A non-trivial amount of the work we do in Digital Strategy at the moment is focused on the design of digital operating models. I don’t particularly like the name, but the sentiment is about designing a business fit for the New Machine Age. As I’ve mentioned before, this philosophically means that it ultimately needs to become outcome- rather than process-centric. Making that happen means applying some new organisational and operational concepts to the business, one of which is an idea we’re beginning to talk about a lot: cadence.

Cadence basically means the rate at which you do things. Businesses always have them. They’re part of the culture. In a PLC, they are quarterly to match the reporting cycle. In the public sector they’re often annual. In digital startups they could be as fast as weekly, to correspond with the tempo of an agile delivery ethos. Usually though a business has a natural speed and struggles to operate outside of it. The public sector struggles to act outside of the annual plan; startups struggle to think even as far ahead as a year.

This is problematic because even if you are able to design work to have the right combination of people, the processes that surround the work operate at the typical speed (and thus precision and robustness) of the rest of the business. So the formal or ad-hoc design of the route to an outcome is compromised.

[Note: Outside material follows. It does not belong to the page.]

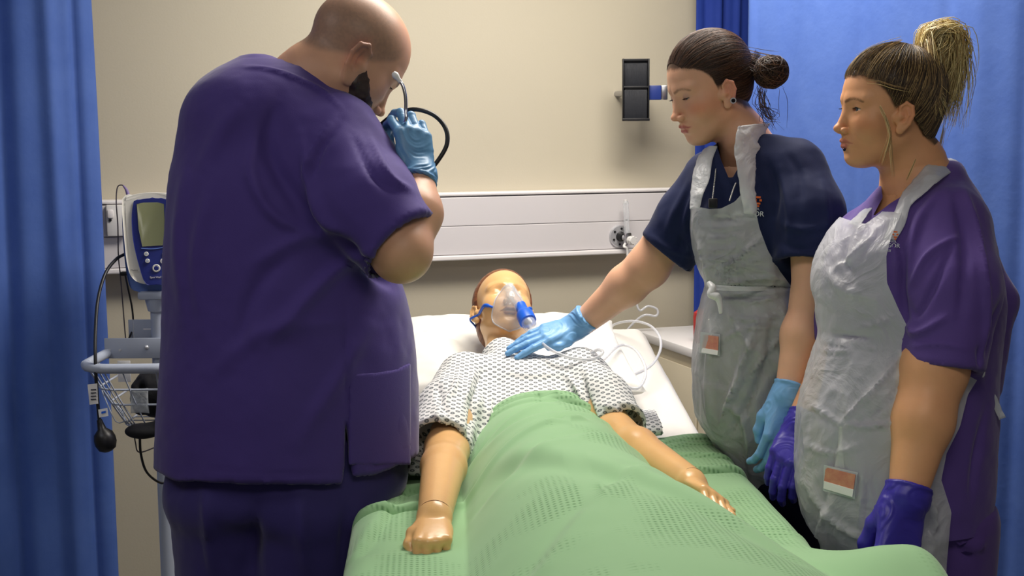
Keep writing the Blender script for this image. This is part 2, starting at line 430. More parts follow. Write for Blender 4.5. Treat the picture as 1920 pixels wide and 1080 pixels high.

What we do to solve this issue is pretty self-explanatory. We build teams that are designed to operate at a particular cadence, then we build functions around them that are designed to operate around them at that cadence, so that the finance and procurement teams that surround an agile digital development team can operate at the same rate rather than trying to cram a monthly or weekly request for resources into an annual budgeting process. This is a development of something I’ve talked about here before – the necessity to break up functions like finance and HR into their functional components, rather than assuming that because they deal with ‘money’ or ‘people’ they should all have the same reporting line.

Clearly you can’t have endless fragmentation of speeds. Two or three is probably right to start with. We usually go for something annual to deal with things like infrastructure; something monthly to deal with iteration of the business and the build of new initiatives at a relatively small scale (this is the majority of the business) and then something multi-annual that looks at the horizon for new innovations, acquisitions, strategic repositions and the like. The latter is important as my observation of my clients is that many have lost the ability to do real strategy as the requirements to report to markets and create financial plans have grown.

Which brings me to another cadence-related issues. The need to produce anodyne quarterly reports for investors is a costly and disruptive blight on listed businesses. Perhaps we’d be better moving to a world where businesses are transparent about their numbers to their investors on a daily basis (letting them know as they do so that there is a degree of imprecision in the numbers) and that they’ll reconcile everything annually?

Controversial, I know… we’re probably not adult enough as an industry to adopt it. Ah well.